What does HackerNews think of pyright?

Static Type Checker for Python

Language: Python

You can use pyright instead[0]. It is the FOSS version of pyright, but having some features missing.

[0]: https://github.com/microsoft/pyright

I've had lots of success using pyright [1] for Python projects, it has sensible defaults and can be configured with a pyproject.toml file so everyone's using the same settings. I use the Pylance VSCode extension to catch errors earlier, but I also put it in pre-commit and as a CI check, so all contributors are committing the same quality of typed code.

With more complex types, I've found it isn't necessary to do anything more complex than specifying the element type of a list or dict most of the time. I have typehinted lambda function arguments before, but just using the plain Callable typehint is usually enough. When I forget if I need to use an Iterator or an Iterable (which is every time), then I just try one and run the type checker and change it to the other if i guessed incorrectly.

Type checking Python can become complex if you expect to be able to express everything in the typehints, but Python's type system isn't powerful enough for that. I feel its strength is that it lets you add as much detail to the types as is convenient.

[1] https://github.com/microsoft/pyright

The only one that's stuck with me is https://github.com/microsoft/pyright, mainly because I thought it was strange that Microsoft would publish something such a lackluster README. It's not the worst ever, but it lacks a clear sales pitch and a concise explanation of why you'd use it instead of mypy.
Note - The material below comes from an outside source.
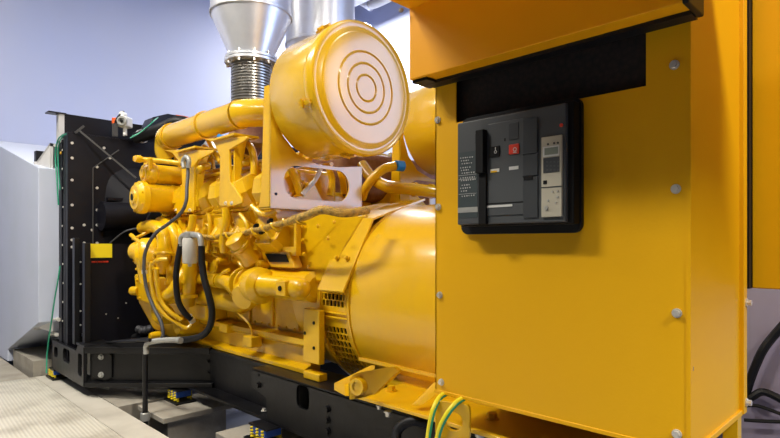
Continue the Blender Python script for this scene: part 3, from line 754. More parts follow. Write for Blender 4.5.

If you go in without that added context, it's kind of mystifying why it even exists or why you'd use it compared with the alternatives.
pytype dev here - thanks for the kind words :) whole-program analysis on unannotated or partially-annotated code is our particular focus, but there's surprisingly little dark PLT magic involved, and you certainly don't need to be an academic type theory wizard to understand how it works. our developer docs[1] have more info, but at a high level we have an interpreter that virtually executes python bytecode, tracking types where the cpython interpreter would have tracked values.

it's worth exploring some of the other type checkers as well, since they make different tradeoffs - in particular, microsoft's pyright[2] (written in typescript!) can run incrementally within vscode, and tends to add new and experimentally proposed typing PEPs faster than we do.